By using vSphere DRS in your cluster, DRS is able to equalize and move workloads around to balance out resources as needed, especially when resource contention builds in the cluster due to a host failure.
Outside of vSphere HA events, DRS continuously monitors the vSphere cluster for resource contention. The last thing you want to have happen is to have an overloaded ESXi host that leads to severe performance degradation which in turn leads to unexpected downtime. The downtime could occur due to unusable applications or an ESXi host that becomes unresponsive or crashes due to exhausted resources. With this being considered, VMware vSphere DRS is an integral part of an effective strategy to prevent unexpected downtime.
Prevent Unexpected Downtime with Backups & Replication
The final key component of an effective strategy to prevent unexpected downtime in your VMware vSphere environment is backups and replication.
Backups are the most basic means of protecting your data. True backups take a copy of your actual production data housed in your virtual machines and saves it to a totally separate environment that has no reliance on your production vSphere infrastructure. In this way, if your entire environment is lost, you can restore all the VMs that were contained in that environment, including all VM settings and data from the backups that were taken of the VMs.
Replication, on the other hand, takes a copy of your production virtual machine and copies it to a different vSphere environment that is housed in a secondary location like a DR facility. With each replication interval, the VM is updated with the most recent production data at the time of the replication interval. This allows you to have site-level resiliency to help prevent unexpected downtime.
If you lose an entire site, you can failover to your replicated virtual machines located in the secondary DR site. Traffic can be shifted from the primary production location and serviced from the DR facility. In this way, an otherwise major disruption caused by losing an entire site can be minimized with the replication process.
In order to have an effective backup and replication strategy, you need a data protection solution that is able to effectively backup and replicate your VMware vSphere virtual machines.
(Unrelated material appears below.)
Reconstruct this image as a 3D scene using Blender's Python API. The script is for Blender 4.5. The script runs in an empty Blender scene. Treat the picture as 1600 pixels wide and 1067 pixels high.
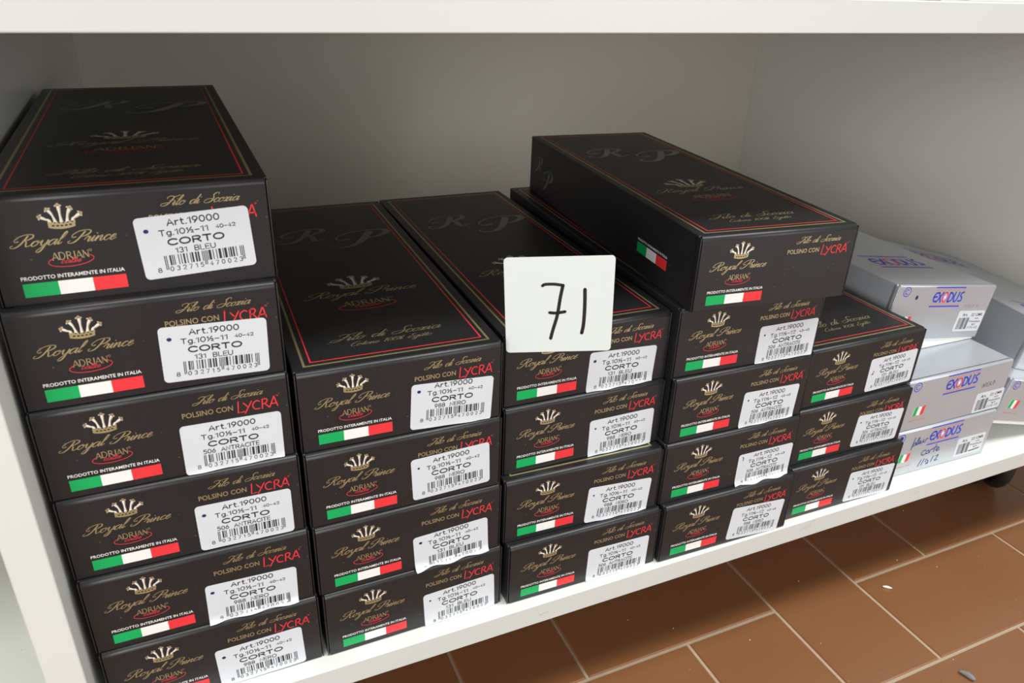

Vembu BDR Suite allows building an effective backup and replication solution in your vSphere environment.
In addition, Vembu BDR Suite allows creating effective failover mechanisms with automated virtual network and IP addressing reconfiguration to minimize unexpected downtime as a result of failing over to a secondary location during a site-level failure. Vembu BDR Suite Free Edition allows you to have this functionality for 10 VMs. Be sure to download a trial copy of Vembu BDR Suite here.
Wrapping Up
Preventing unexpected downtime with VMware vSphere is dependent on making use of several key technologies and best practice configuration recommendations in your vSphere environment. This includes implementing shared storage, network resiliency, storage multipathing, vSphere HA, and vSphere DRS. In addition, backups and replication are both crucial to ensure uptime as well as to effectively protect your data in times of disaster where both uptime and data are in jeopardy.